もちろん、こうした政策運営は開放小国だからできることですし、通常の政策スケジュールを離れてでも臨機応変にインフレ圧力に対処されようとしたメノン長官のご尽力に敬意を表したいと思います。それでも、やはり他国、とりわけアジア新興国の政策への影響は注目点と思います。シンガポールのインフレ率(消費者物価指数前年同月比伸び率)はこちら。21年10月より3ヶ月連続で3%超、かつ12月には4%に達しました。
https://tradingeconomics.com/singapore/inflation-cpi
こちらが現地紙報道。流石に詳しく書いてあります。通貨高誘導による輸入インフレの抑制。外国からの輸入に頼らざるを得ない経済ですから、ここを放置しておくことは危険なポイントです。

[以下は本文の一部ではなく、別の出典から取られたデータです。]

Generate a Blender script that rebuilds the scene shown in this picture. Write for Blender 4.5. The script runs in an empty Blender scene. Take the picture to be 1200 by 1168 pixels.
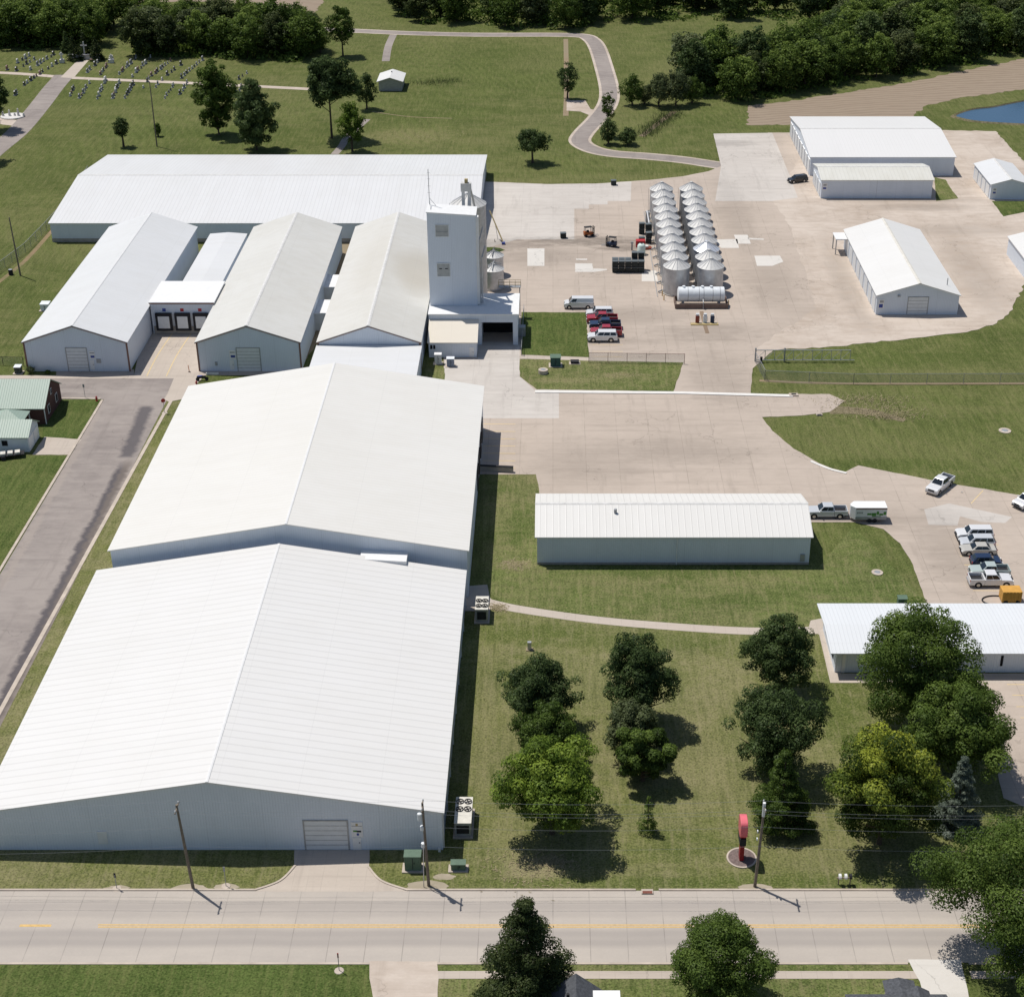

https://www.straitstimes.com/business/economy/mas-surprise-policy-move-seen-as-attempt-to-manage-inflation-expectations-defend-purchasing-power
今後のGST等の税の引き上げのスケジュール、かつ、コロナからの経済回復を考えると、早晩のタイミングの金融引き締めではありました。米国に加えて、英国やノルウェーも既に利上げに舵を切っています。インフレは世界規模で起きているので各国とも金利政策の運営が鍵となっています。オミクロンにより景気が回復しない中で先進国の利上げだけが進むと、途上国の通貨安や現地通貨建て債務・利払いの拡大を招くことが懸念です(観光業などの産業を主な産業とする国が特に心配です)。
日本については国内でも物価は上昇していますが、円安基調となってしまうと輸入インフレが加速する可能性もあります。